The Book of Revelation ultimately envisions a gathering where Jesus is physically with his people. The Christian faith expects a literal, physical return of Christ. He is not with us in the mediated airwaves at present - he will be. When he died on Friday and stayed dead on Saturday, the disciples likely used the word “gone” to describe him. He is not with us anymore.  When he rose, they were astounded and elated. He was physically with them again. He was back. He walked with them, talked with them, ate with them, even allowed them to touch his body and feel the puncture-wounds left by nails and spear. They saw him, heard him, smelled him, and felt his breath - that breath that filled them with peace. 
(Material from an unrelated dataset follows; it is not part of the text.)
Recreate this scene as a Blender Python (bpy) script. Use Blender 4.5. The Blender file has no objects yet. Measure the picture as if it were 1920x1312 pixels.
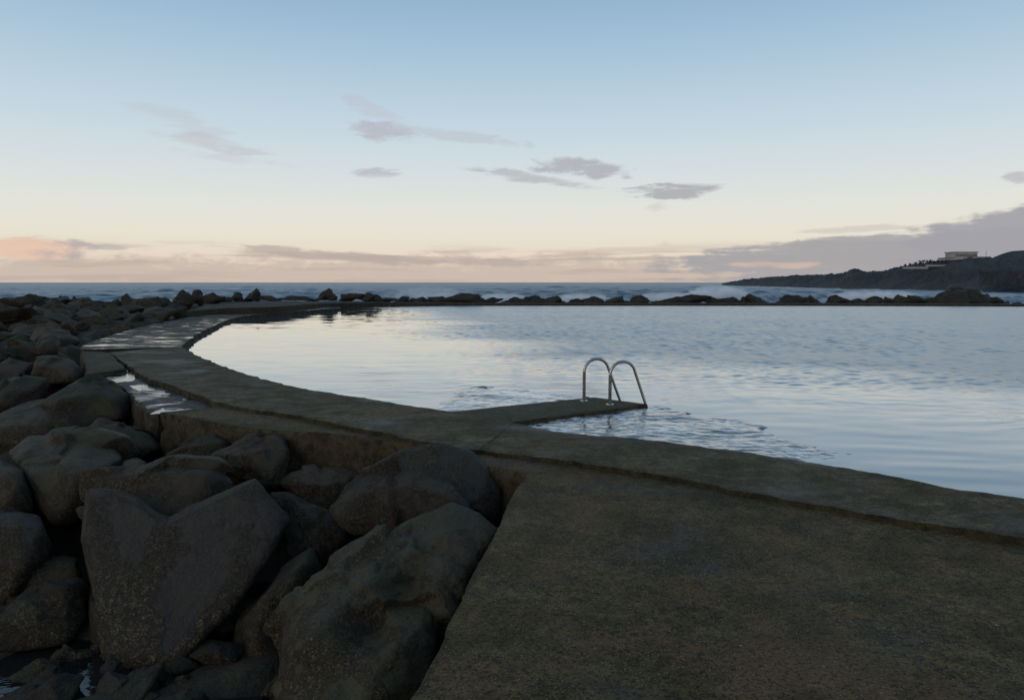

Then he left again, too soon. As he departed from the God-ordained media of air, light, and touch, he promised he’d come back. Until this spring, when I waited for someone to say “you can gather again,” I’d forgotten what that longing felt like. Spring of 2020 was a mere fraction of the longing Peter, John, and James felt when their closest friend gave a similar promise. It fueled them for the rest of their lives: Be ready! Don’t forget! Don’t over-spiritualize him: he is flesh and blood, and he will return, flesh and blood. We will literally gather with him. 

When he does, to return to the book of Revelation, another layer of… what to call it?… ungodly mediation will be removed. I said my wife and I constantly miscommunicate. That does not mean our marriage is hanging by a thread: she is my favorite human. I’d rather be with her than any of you, by a country mile. But a day will come when all the shame and sin and cloudy thinking and physical limitations that distort even our best communication will be removed: it will happen when He enters back into the physical media he created. 

So, Lord: thanks for 2020. Even so, Come Lord Jesus.